Sytuacja Boca przed rewanżem w Belo Horizonte za dwa tygodnie jest wręcz optymalna. „Azul y Oro” w dwumeczu prowadzą dwiema bramkami, a ponadto nie stracili gola u siebie. Można śmiało rzec, iż półfinał elitarnego turnieju jest o krok.
Piąte konsekutywne zwycięstwo drużyny Barrosa Schelotto uwzględniając wszystkie oficjalnie czempionaty. Przy okazji vendetta na Brazylijczykach za domową wtopę 0:2 z Palmeiras w fazie grupowej CL 2018.
Kiedy ostatnio najpopularniejszy argentyński klub uczestniczył w kontynentalnych rozgrywkach dwa lata temu, wtedy odpadł właśnie na etapie półfinału Pucharu Wyzwolicieli sensacyjnie musząc uznać wyższość ekwadorskiego Independiente del Valle. Teraz jeśli nie padnie niespodzianka w rewanżu, Boca o finał zmierzy się z brazylijskim Palmeiras lub chilijskim Colo-Colo.

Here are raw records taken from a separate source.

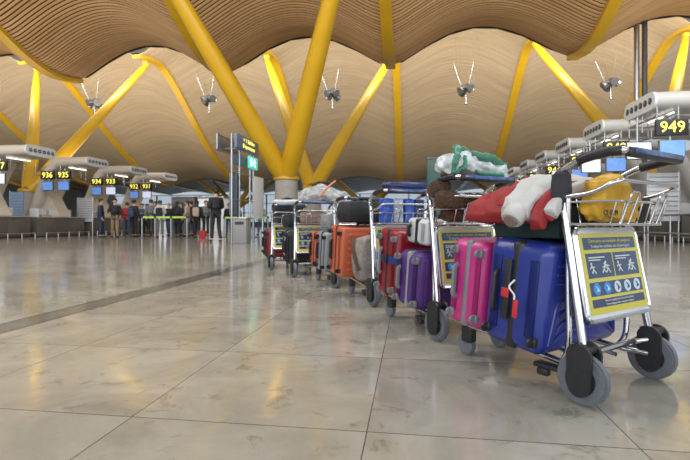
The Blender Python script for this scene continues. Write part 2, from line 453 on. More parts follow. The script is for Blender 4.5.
for k in range(-4, 2):
    u = (3.3+9*k)*1.05+.4; p = W(u, 33.0, EYE+9.35)
    spot_cluster(p, 'cluster of silver spotlights on thin cables '+sn[k+4], roofz(FAR, u, 33, a_far))

# grey pipes on the right
for du, nm in ((0, 'left one of the pair of tall grey pipes behind the right desk canopies'), (0.36, 'right one of the pair of tall grey pipes behind the right desk canopies')):
    p = W(10.85+du, 24.0); zt = roofz(NEAR, 10.85+du, 24, a_near)+.1
    t = empty('roof_pipe', p, -TH, nm, 'pipe', 'pair of grey roof pipes')
    bm = bmesh.new(); tube(bm, [(0, 0, 0), (0, 0, zt)], .12, 16); link('shaft', bm, darkmetal if du else steel, t)
    bm = bmesh.new()
    for z in (2.5, 5.6): cyl(bm, (0, 0, z), .15, .1, seg=16)
    link('collar', bm, steel, t)

# ------------------------------------------------------------------ check-in desks
def stadium(w, h, n=8):
    r = h/2; pts = []
    for k in range(n+1):
        a = -PI/2+PI*k/n; pts.append((w/2-r+r*math.cos(a), r*math.sin(a)))
    for k in range(n+1):
        a = PI/2+PI*k/n; pts.append((-w/2+r+r*math.cos(a), r*math.sin(a)))
    return pts
def canopy(tipu, v, side, armlen, signoff, nums, label, m, group):
    """side=-1: arm runs to the left (-u); +1: to the right. local x = along the arm away from the aisle"""
    t = empty('desk_canopy', W(tipu, v), -TH, label, 'check-in canopy', group)
    s = side; z = EYE+3.15
    path = [(0, z, .44), (armlen*.35, z+.0, .46), (armlen*.75, z-.02, .5), (armlen, z-.1, .56), (armlen+.35, z-.55, .56), (armlen+.85, z-1.6, .52), (armlen+1.4, z-2.75, .46), (armlen+1.75, 0.0, .42)]
    pp = smooth_path([(a, b, c) for a, b, c in path], 4); bm = bmesh.new(); rings = []
    for i, p in enumerate(pp):
        q0 = pp[max(i-1, 0)]; q1 = pp[min(i+1, len(pp)-1)]
        d = Vector((q1.x-q0.x, 0, q1.y-q0.y)).normalized(); nrm = Vector((-d.z, 0, d.x))
        if i == len(pp)-1: nrm = Vector((1, 0, 0))*1.0
        ring = []
        for (w, h) in stadium(1.7, p.z):
            c = Vector((p.x, 0, p.y))+nrm*h+Vector((0, w, 0)); ring.append(bm.verts.new((s*c.x, c.y, max(c.z, 0))))
        rings.append(ring)
    n = len(rings[0])
    for i in range(len(rings)-1):
        for k in range(n): bm.faces.new((rings[i][k], rings[i][(k+1) % n], rings[i+1][(k+1) % n], rings[i+1][k]))
    bm.faces.new(rings[0]); bm.faces.new(rings[-1])
    bmesh.ops.remove_doubles(bm, verts=bm.verts[:], dist=1e-5)
    bmesh.ops.recalc_face_normals(bm, faces=bm.faces[:])
    link('arm', bm, m, t, smooth=50)
    # inner wedge brace
    bm = bmesh.new(); a0 = armlen
    prism(bm, [(s*(a0+.75), z-1.3), (s*(a0+1.0), z-1.9), (s*(a0+.75), .2), (s*(a0+.10), 1.02), (s*(a0-.10), 1.02)], 'y', -.40, .40)
    link('brace', bm, m, t, smooth=0)
    bm = bmesh.new(); prism(bm, stadium(1.72, .46), 'x', -s*0.05, s*0.02)
    g = link('end_grille', bm, whitep, t, smooth=40)
    for k in range(6):
        bm = bmesh.new(); y = -0.62+1.24*k/5
        cyl(bm, (-s*.055, y, 0), .085, .03, 'x', 14); v_ = link('vent', bm, darkmetal, g)
        bm = bmesh.new(); cyl(bm, (-s*.07, y, 0), .045, .03, 'x', 10, r2=.03); link('nozzle', bm, steel, g)
    g.location = (0, 0, z)
    # rail frame that carries lamp, number boards and screens
    zr = z-0.42; bm = bmesh.new(); x0, x1 = s*(signoff-.5), s*(signoff+.9)
    for y in (-.75, .75): tube(bm, [(x0, y, zr), (x1, y, zr)], .025, 6); tube(bm, [(x0, y, zr-.28), (x1, y, zr-.28)], .02, 6)
    for x in (x0, s*signoff, x1):
        tube(bm, [(x, -.75, zr), (x, .75, zr)], .025, 6)
        for y in (-.75, 0, .75): tube(bm, [(x, y, zr-.28), (x, y, z-.1)], .02, 6)
    link('rail_frame', bm, steel, t)
    bm = bmesh.new(); box(bm, (s*max(signoff-.9, .5), 0, z-.31), (.05, 1.25, .03), .008); link('tube_lamp', bm, lampm, t)
    # signs face back down the hall
    for i, (yy, num) in enumerate(zip((-.98, -.98), nums)):
        xx = s*(signoff-(0.0 if i == 0 else 0.90))
        if s > 0: xx = signoff+(-.18 if i == 0 else -.85); yy = -.78 if i == 0 else -.55
        if num:
          bm = bmesh.new(); box(bm, (xx, yy, z-.72), (.76, .10, .42), .015); nb = link('number_board', bm, blackp, t)
          bm = text_bm(num, .40, .004); bmesh.ops.rotate(bm, cent=(0, 0, 0), matrix=Matrix.Rotation(PI/2, 3, 'X'), verts=bm.verts)
          bmesh.ops.translate(bm, vec=(xx, yy-.056, z-.73), verts=bm.verts); link('digits', bm, digit, nb, smooth=0)
        bm = bmesh.new(); box(bm, (xx, yy, z-1.27), (.62, .08, .46), .015); sc = link('monitor', bm, darkmetal, t)
        bm = bmesh.new(); box(bm, (xx, yy-.045, z-1.27), (.57, .012, .41)); link('screen', bm, screenblue if (i == 0 or num == '935') else screenpale, sc, smooth=0)
        bm = bmesh.new(); tube(bm, [(xx, yy+.06, z-1.5), (xx, yy+.06, z-.4)], .03, 6); link('hanger', bm, steel, t)
    return t
def counter(u, v, side, label, group, length=3.0):
    """front face at u, body goes away from the aisle"""
    t = empty('checkin_counter', W(u, v), -TH, label, 'counter', group); s = side
    bm = bmesh.new(); box(bm, (s*.30, 0, .50), (.6, length, .92), .02); link('body', bm, countergrey, t)
    bm = bmesh.new(); box(bm, (s*.30, 0, .98), (.72, length+.04, .04), .01); link('worktop', bm, greyshell, t)
    bm = bmesh.new(); box(bm, (s*.33, 0, .03), (.52, length-.1, .06)); link('plinth', bm, blackp, t)
    for y in (-length*.26, length*.26):
        bm = bmesh.new(); box(bm, (-s*.012, y, .52), (.02, .9, .66), .004); link('front_panel', bm, countergrey, t)
    for y in (-.95, -.3, .75):
        bm = bmesh.new(); box(bm, (s*.35, y, 1.24), (.06, .44, .30), .01); tube(bm, [(s*.36, y, 1.0), (s*.36, y, 1.12)], .03, 8)
        mo = link('desk_monitor', bm, whitep, t)
    bm = bmesh.new(); box(bm, (s*.45, -length/2+.25, 1.2), (.5, .05, .42), .01); link('partition', bm, whitep, t)
    bm = bmesh.new()
    for k in range(5): tube(bm, [(-s*.35, -length/2+.1+k*(length-.2)/4, 0), (-s*.35, -length/2+.1+k*(length-.2)/4, .22)], .02, 6)
    tube(bm, [(-s*.35, -length/2+.1, .2), (-s*.35, length/2-.1, .2)], .02, 6)
    link('kick_rail', bm, steel, t)
    return t
ordn = ['nearest', 'second', 'third', 'fourth', 'fifth', 'sixth', 'seventh']
for i in range(4):
    v = 18.3+3.7*i; nums = (str(938-2*i), str(937-2*i))
    lb = ('beige arched check-in canopy with round vents, %s in the left row' % ordn[i])
    if i == 1: lb = 'beige arched check-in canopy carrying the boards 936 and 935'
    canopy(-16.2, v, -1, 1.9, 2.0, nums, lb, beige, 'check-in canopies of the left row')
    counter(-18.0, v-.2, -1, 'dark check-in counter with white desk screens, %s in the left row' % ordn[i], 'check-in counters of the left row', 3.2)
for i in range(6):
    v = 13.5+3.2*i
    lb = 'grey arched check-in canopy with round vents, %s in the right row' % ordn[i]
    if i == 0: lb = 'grey arched check-in canopy carrying the yellow number 949 on its board'
    canopy(6.2, v, 1, 3.6, .55, (str(949-i), ''), lb, greyshell, 'check-in canopies of the right row')
    counter(9.6, v-.2, 1, 'dark check-in counter with white desk screens, %s in the right row' % ordn[i], 'check-in counters of the right row', 2.9)

# tall white screens between the desks
for (u, v, w, h, lb) in ((-18.15, 23.65, 1.0, 1.35, 'white louvred divider panel beside the left counters near board 935'), (-19.6, 20.6, .8, 1.5, 'pale blue divider panel behind the nearest left counter'),
                         (9.1, 18.15, 1.1, 1.75, 'white louvred divider panel on the right, below the number 949')):
    t = empty('divider_panel', W(u, v), -TH, lb, 'panel')
    bm = bmesh.new(); box(bm, (0, 0, h/2+.75), (w, .05, h), .01); link('panel', bm, mat('panel_blue', (.22, .32, .48), .35) if 'blue' in lb else whitep, t)
    bm = bmesh.new()
    for k in range(9): box(bm, (0, -.035, .95+k*h/10), (w*.9, .02, .03))
    link('louvre', bm, steel, t)
    for x in (-w/2+.04, w/2-.04):
        bm = bmesh.new(); tube(bm, [(x, 0, 0), (x, 0, .8+h)], .03, 8); link('post', bm, steel, t)
# low railing before the right counters
t = empty('guard_railing', W(8.4, 16), -TH, 'long steel guard railing in front of the right check-in counters', 'railing')
bm = bmesh.new()
for z in (.35, .95): tube(bm, [(0, -3.0, z), (0, 7.0, z)], .025, 8)
link('rail', bm, steel, t)
for k in range(7):
    bm = bmesh.new(); tube(bm, [(0, -3+k*10/6, 0), (0, -3+k*10/6, .95)], .028, 8); link('post', bm, steel, t)

# ------------------------------------------------------------------ hall furniture in the middle distance
def kiosk(u, v, w, d, h, m, label, cat, name, glow=None):
    t = empty(name, W(u, v), -TH, label, cat)
    bm = bmesh.new(); box(bm, (0, 0, h/2), (w, d, h), .03); link('body', bm, m, t)
    bm = bmesh.new(); box(bm, (0, 0, h+.05), (w+.12, d+.12, .1), .02); link('cap', bm, steel, t)
    bm = bmesh.new(); box(bm, (0, -d/2-.015, h*.62), (w*.86, .02, h*.42), .005); link('display', bm, glow or m, t)
kiosk(-18.3, 36, 2.0, 1.6, 2.75, darkmetal, 'dark grey kiosk box beyond the queue, left of a white one', 'kiosk', 'kiosk', mat('kiosk_dark', (.06, .065, .07), .4))
kiosk(-15.93, 36, 2.2, 1.6, 2.7, whitep, 'white kiosk box beyond the queue, right of the dark one', 'kiosk', 'kiosk', mat('kiosk_pale', (.62, .70, .78), .3, emis=.25))
kiosk(-9.5, 52, 3.0, 1.2, 2.3, whitep, 'long pale kiosk far behind the luggage trolleys', 'kiosk', 'kiosk', screenpale)
kiosk(2.0, 50, 3.4, 1.4, 2.4, greyshell, 'far grey kiosk with pale display, behind the plastic bag trolley', 'kiosk', 'kiosk', screenpale)
kiosk(-24.5, 46, 4.0, 1.4, 2.6, whitep, 'far pale kiosk at the end of the left desk row', 'kiosk', 'kiosk', screenpale)
kiosk(-2.5, 44, 1.6, 1.0, 2.1, darkmetal, 'small dark kiosk in the far middle of the hall', 'kiosk', 'kiosk', screenblue)

# unlit dark green totem behind the second trolley
t = empty('green_totem', W(0.75, 15.0), -TH, 'dark green square totem behind the green and white plastic bag', 'totem')
bm = bmesh.new(); box(bm, (0, 0, 1.35), (.42, .42, 2.7), .02); link('body', bm, mat('totem_green', (.008, .06, .048), .35, emis=.0), t)
bm = bmesh.new(); box(bm, (0, 0, .05), (.5, .5, .1), .01); link('plinth', bm, steel, t)
bm = bmesh.new(); box(bm, (0, 0, 2.73), (.44, .44, .06), .01); link('cap', bm, darkmetal, t)

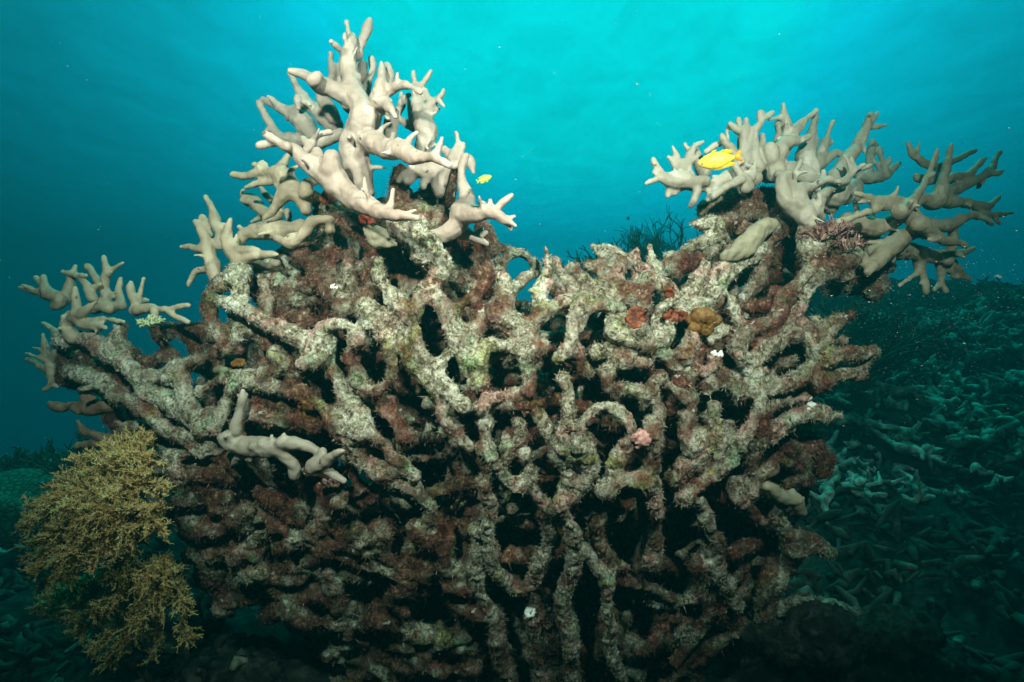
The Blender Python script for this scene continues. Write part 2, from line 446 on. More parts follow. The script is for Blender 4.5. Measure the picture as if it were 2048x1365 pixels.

Boca Juniors [ARG] vs Cruzeiro [BRA] 2:0 (1:0)
Gole – Mauro Zárate (36′), Pablo Pérez (82′)
Skład Boca Juniors: Esteban Andrada – Leo Jara, Lisandro Magallán, Carlos Izquierdoz, Lucas Olaza – Pablo Pérez [C] (84′, Agustín Almendra), Wilmar Barrios – Nahitan Nández, Mauro Zárate (62′, Sebastián Villa), Cristian Pavón – Darío Benedetto (77′, Carlos Tévez – od 84′ [C])
Sędziował: Éber Aquino (Paragwaj)
Rewanż 4 października
W bieżącym półroczu mogą odbyć się aż cztery potyczki dwóch najwybitniejszych teamów kraju tanga – dwie w finale Libertadores, a do tego jedna na etapie półfinału Pucharu Argentyny oraz za pasem mamy jedną ligową.
23 września La Bombonera ugości Boca oraz River w ramach szóstej kolejki Superliga Argentina! Tym ciekawsze przed nami derby ze względu na to, iż giganci przystąpią do nich świeżo po swoich pucharowych bataliach.